I met a woman sitting at one of the tables with a stack of papers. She flinched ever so slightly when we shook hands, as though human touch had been harmful to her at some point in the past. When I asked about her paperwork, she told me she was looking for a job.
We chatted for a few minutes. Some of her words were out of order or jumbled, but she made herself understood. When I got up from the table, Pastor Chris took me aside and told me that the woman had been coming for about two months. “When she came here, she was non-verbal,” he told me quietly. “She couldn’t even have a conversation.”
I notice a young woman seated behind a computer. She spoke at first in very short phrases and told me that she did graphic design. I asked her if I could see any of her work. She pulled out her phone, swiped several times through various pieces, and then displayed a picture that looked like a photograph of a masterpiece oil painting. I asked her how she had made the image. She began speaking in complete sentences, explaining the software she had used to create it, and that it had taken her two months. It was fabulous.
Having a schedule to keep, I took a photo with Pastor Chris and his family and moved on. That evening, at a Christmas party several counties away, I was told that a different judge in a civil case against Dad’s Place had issued an order that would effectively close it immediately.

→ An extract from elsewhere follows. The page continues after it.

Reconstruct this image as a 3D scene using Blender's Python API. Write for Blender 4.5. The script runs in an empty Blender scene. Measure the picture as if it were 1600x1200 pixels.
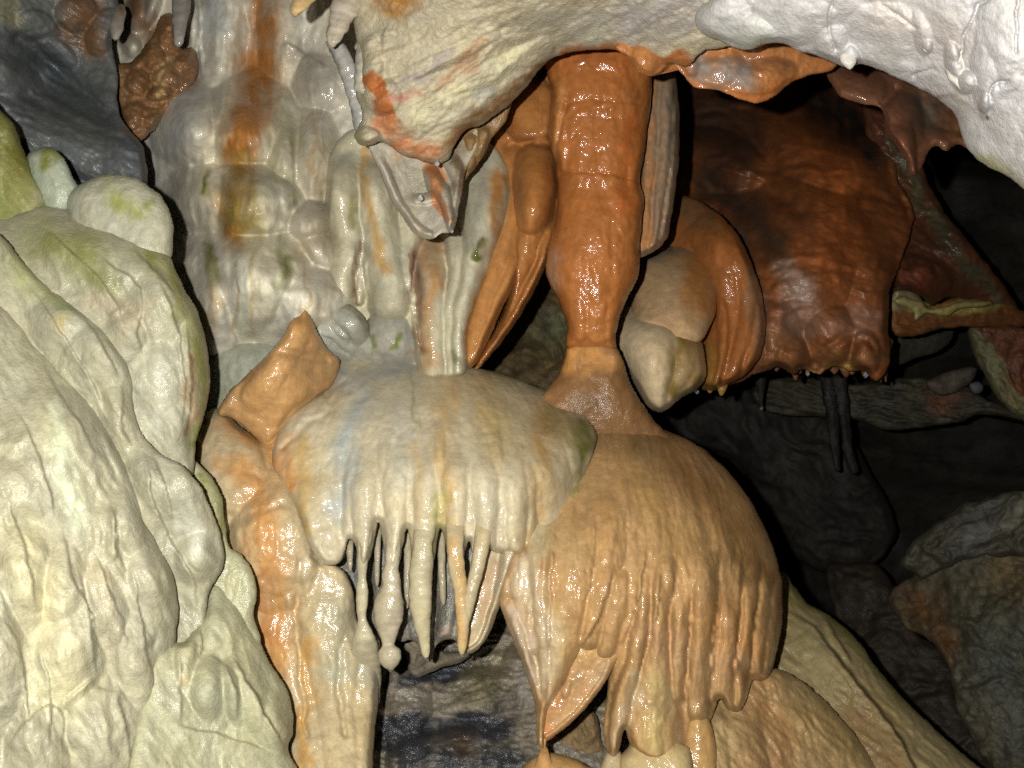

There were multiple problems with that order. There was no immediate harm happening that had not been happening for months during the entire pendency of the case. The order did not preserve the status quo during the proceedings, but rather upended it.
One judge, having heard the case and the arguments over religious liberty, had slowed everything down, wanting to get it right. But another judge swung into action and rushed in.
I asked Elliot Gaiser, Ohio’s Solicitor General, to file a friend-of-the-court brief with the trial court in support of Dad’s Place, asking the court to stay its order. The trial court responded by setting a hearing in ten days. There will be further appeals, and Ohio will defend the state and federal guarantees of freedom of religion.
Pastor Chris stayed up all night, preaching to his small congregation, doing “church stuff,” and keeping people off the streets for one more night. But the government should not get a say in what is “church stuff”; it doesn’t get to decide that preaching is OK, but sheltering the homeless is not. And it doesn’t get to grant waivers to secular businesses but single a church out for strict enforcement.
Thomas Jefferson wrote about a “wall of separation between Church and State” to describe the operation of the First Amendment’s Free Exercise and Establishment clauses. The phrase appears nowhere in the Constitution or the Declaration—but if it means anything, it means that the Church is behind a protective wall that the State may not climb over or go around.